In 1971 when my father was imprisoned during what is now known as ‘the soft dictatorship’—to distinguish it from the period of violence that began in 1976—he had been warned as to what was about to happen. Despite the warning he could not bear to rid himself of his books on the class war, on materialism, and on revolution. Instead he organised a decoy: he put a copy of the war strategist von Clausewitz’ classic On War on his bedside table. So, when the soldiers searched for ideologically incriminating evidence in his home they first set eyes on the military classic. On seeing my father’s bedside reading they would nod contentedly amongst themselves and wholly bypass Lenin’s complete works towering triumphantly above in the bookshelf. Thanks to such stubborn and highly inventive lovers of literature many books survived this period.

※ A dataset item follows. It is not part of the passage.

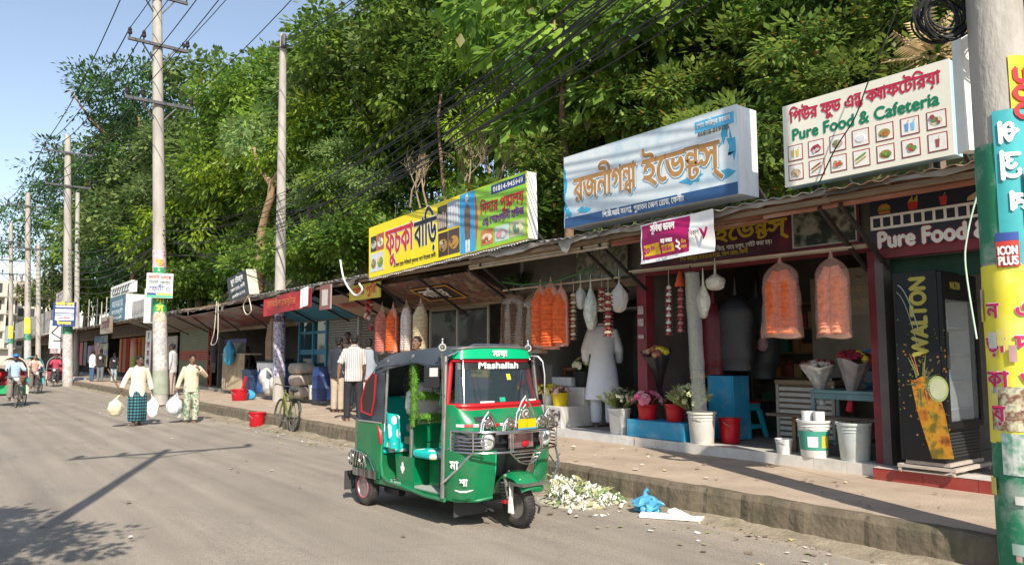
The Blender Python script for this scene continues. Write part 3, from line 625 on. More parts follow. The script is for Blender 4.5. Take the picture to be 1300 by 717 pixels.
mb = MB(); mb.box(2.45, 2.5, 25.0, 27.5, 2.2, 2.34); mb.build('purple_banner', cmat(.05, .03, .12), S_F)
mb = MB(); mb.box(2.46, 2.47, 25.05, 27.45, 1.8, 2.2); mb.build('counter_glass', M_glass, S_F)
# --- shop with striped shutter
S_G = shop('corner_shop', 'shop with a green shutter crossed by a red band next to a red lattice post', 29.9, 40.0, 2.7, 3.0, M_conc, M_walld, zc=2.9)
shutter(S_G, 31.7, 36.4, 3.02, .43, 2.9, [mat('olive_shutter', (.13, .15, .09), .6, .2, 2), mat('red_band', (.28, .06, .04), .6, .2, 2)], bands=[(.42, .6)])
mb = MB()
for y in (30.2, 30.65): mb.bar((2.75, y, .43), (2.75, y, 2.95), .06)
for i in range(12): mb.bar((2.75, 30.2, .5 + i*.2), (2.75, 30.65, .68 + i*.2 if i % 2 else .5 + i*.2), .03)
mb.build('lattice_post', mat('rust_red', (.28, .06, .03), .7, .2), S_G)
mb = MB(); mb.box(2.98, 3.02, 36.8, 39.6, .43, 2.7); mb.build('wooden_door', mat('pale_door', (.32, .3, .26), .7, .2, 2), S_G)
for y in (31.2, 34.5, 38): brace(S_G, y, (1.4, 3.4), (2.95, 2.7))
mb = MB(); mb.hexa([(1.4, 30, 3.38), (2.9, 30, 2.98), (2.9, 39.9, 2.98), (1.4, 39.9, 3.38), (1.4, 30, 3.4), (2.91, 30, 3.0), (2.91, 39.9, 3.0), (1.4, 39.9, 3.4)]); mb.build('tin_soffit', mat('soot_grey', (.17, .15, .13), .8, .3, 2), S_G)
# --- cloth shop
S_H = shop('cloth_shop', 'cloth shop with hanging brown and orange fabrics behind the two boys', 40.0, 52.0, 2.8, 3.2, M_conc, M_walld, zc=2.9)
rg = random.Random(6)
for i in range(16):
    y = 41 + i*.66; c = rg.choice([(.35, .2, .1), (.4, .1, .03), (.3, .05, .04), (.45, .3, .15), (.25, .16, .09), (.5, .16, .04)])
    mb = MB(); mb.slab(lambda u, v: (3.1 + .05*math.sin(u*19 + i), y + .5*u, .7 + 2.1*v), 8, 2, (.03, 0, 0)); mb.build('hanging_fabric', cmat(*c, .9), S_H, smooth=True)
mb = MB(); mb.lathe([(.02, 2.75), (.17, 2.6), (.2, 1.9), (.17, 1.0), (.03, .6)], 12, 0, (2.7, 45, 0)); mb.build('cloth_roll', photomat('tie_dye', [(.5, .1, .15), (.55, .25, .2), (.2, .45, .1), (.55, .12, .12)], 1.3), S_H, smooth=True)
S_I = shop('poster_shop', 'shop plastered with bright posters of red and blue beyond the cloth shop', 52.0, 63.0, 2.8, 3.2, M_conc, M_walld, zc=2.9)
rg = random.Random(8)
for k, (y0, y1, z0, z1, cols) in enumerate([(60.5, 63, 1.2, 2.5, [(.08, .03, .15), (.12, .05, .2), (.3, .2, .35)]), (57.6, 60.2, .9, 2.8, [(.5, .5, .5), (.6, .03, .04), (.7, .6, .6), (.05, .04, .04)]), (54.8, 57.4, 1, 2.6, [(.6, .3, .3), (.05, .15, .5), (.6, .55, .1), (.6, .4, .45)]), (55, 60, 2.65, 3.15, [(.04, .12, .4), (.1, .3, .5), (.5, .5, .2)])]):
    mb = MB(); mb.box(3.0 - k*.01, 3.03 - k*.01, y0, y1, z0, z1); mb.build('poster', photomat('poster_print', cols, 1.4, k*3.), S_I)
S_J = shop('far_shop', 'far row of dark shopfronts past the pole with the blue sign', 63.0, 84.0, 2.8, 3.2, M_conc, M_walld, zc=2.9)
rg = random.Random(3)
for i in range(10):
    mb = MB(); mb.box(3.0, 3.04, 63.5 + i*2, 64.9 + i*2, 1, 2.8); mb.build('display_board', cmat(*rg.choice([(.25, .03, .03), (.1, .1, .12), (.4, .3, .2), (.3, .28, .25), (.35, .06, .08)])), S_J)
S_K = shop('distant_shop', 'most distant low shops at the bend of the road', 84.0, 118.0, 2.8, 3.2, M_conc, M_walld, roofm=M_tinr, zc=2.9)
# pale hoardings of tin standing on the far roofs
def hoarding(label, y0, y1, x, z0, z1, m, name='tin_hoarding'):
    mb = MB(); mb.slab(lambda u, v: (x + .02*math.sin(u*(y1-y0)*9), y0 + (y1-y0)*u, z0 + (z1-z0)*v), max(8, int((y1-y0)*5)), 2, (.03, 0, 0)); return tag(mb.build(name, m), label, 'hoarding')
hoarding('long grey tin hoarding along the farthest shop roofs left of the blue pole sign', 66, 105, 1.4, 3.7, 5.6, mat('grey_tin', (.33, .31, .29), .6, .3, .6, stain=(.2, .13, .08), stscale=.8))
hoarding('bluish sheet hoarding on the roof of the last shop', 106, 118, 1.2, 3.4, 5.6, mat('bluish_sheet', (.35, .42, .45), .6, .3, .6))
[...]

A quick scan of the titles in the Library of Forbidden Books shows the enormous span of the censored books—a span that surprises me. The military regime certainly seemed to have suffered from intellectual paranoia. For example, one of the junta’s leaders, Emilio Massera, in a renowned article from 1977, complained about the crisis pertaining to morals and mores. According to Massera, three people were held responsible for the crisis: Karl Marx, who in Capital “questions the stability of a private economy”; Sigmund Freud for having “attacked the holy and intimate sphere of the individual” in his The Interpretation of Dreams; and last but not least, Albert Einstein is held accountable for having caused a crisis in connection to “the static and dead structure” of the material world in relation to his own relativity theory.

Quite expectedly, Marxist literature was the main target of the military regime. General Cristina Nicolaides was so convinced that communism was a serious contemporary threat that he even believed that it had threatened humankind throughout history since 500 years B.C. The great fear of collective theories even led to the banning of modern mathematics at the universities; set theory—this mysterious capacity the elements have of forming larger collectives—was disapproved of. How subversive!

Despite these comical and bizarre examples of an irrational censorship, there was still a sort of logic behind military censorship. A logic that the Catholic Church actively supported in its Holy Trinity consisting of God, the Family, and the Fatherland. Books that in any way questioned these cornerstones of conservatism were forbidden. Against this backdrop it is not at all strange that the controversial Charles Bukowski with his questionable morals did not fit the ideology of the military regime. His book Women can be found on a shelf in the Library of Forbidden Books. The same goes for Saint Exupéry’s The Little Prince—the children’s book about the little prince from planet B612 in which one learns that “all the important things are invisible to the eye.” Children’s books were certainly targeted by the militia. A correct ideological fostering of the young was deemed important. Schools were necessary but did not necessarily suffice. The libraries too should be in line with the prescribed cultural project. Books that refused to respect authorities or that questioned the unit of the family were not regarded as suitable for children. The popular writer of children’s books, Laura Devetach, was censored and forced to go in hiding as her books were thought of as being informed by an “unlimited imagination.” It was hereby implied that the imagination and dreams needed to be curbed and controlled. It is not hard to guess what the Argentinian military regime would have thought of Pippi Longstocking.

Since 1983 Argentina is once more a democracy. Books and the written word can now be freely exchanged. Writers are no longer forced underground and there are no more government officials signing documents to forbid undesirable books. Nevertheless, the period of dictatorial rule has made an indelible imprint on cultural life in the country. Censorship and harassment forced the publishing houses to close down and fewer people took to writing. The book market has still not fully recovered and the Argentinian people still do not read as much as before the rule of the military regime. The idea that books represent a potential threat has been deeply ingrained and is hard to overcome. Therefore, self-censorship has become one of the former regime’s main legacies. In order to overcome this legacy the Library of Forbidden Books has set itself a goal: to stimulate reading—especially among young people. Books should not be seen merely as artefacts in a museum that cannot be handled, but rather as entities to be read, passed around, and discussed. What was the aim of the censorship? What does it mean to us today? These are a few of the questions being asked at the library in an attempt to link our contemporary time to our history.

Every day school classes visit the library in order to read and discuss the books that only thirty-five years earlier could have led to the torture of somebody right here on the very spot where young people today cozily sit on cushions engaged in stretching the limits of their imaginations. In the final analysis reading has the power to become an antidote to totalitarian thinking in all its forms. Hence, the Argentinian military regime was once at least partly correct in assuming that books are dangerous.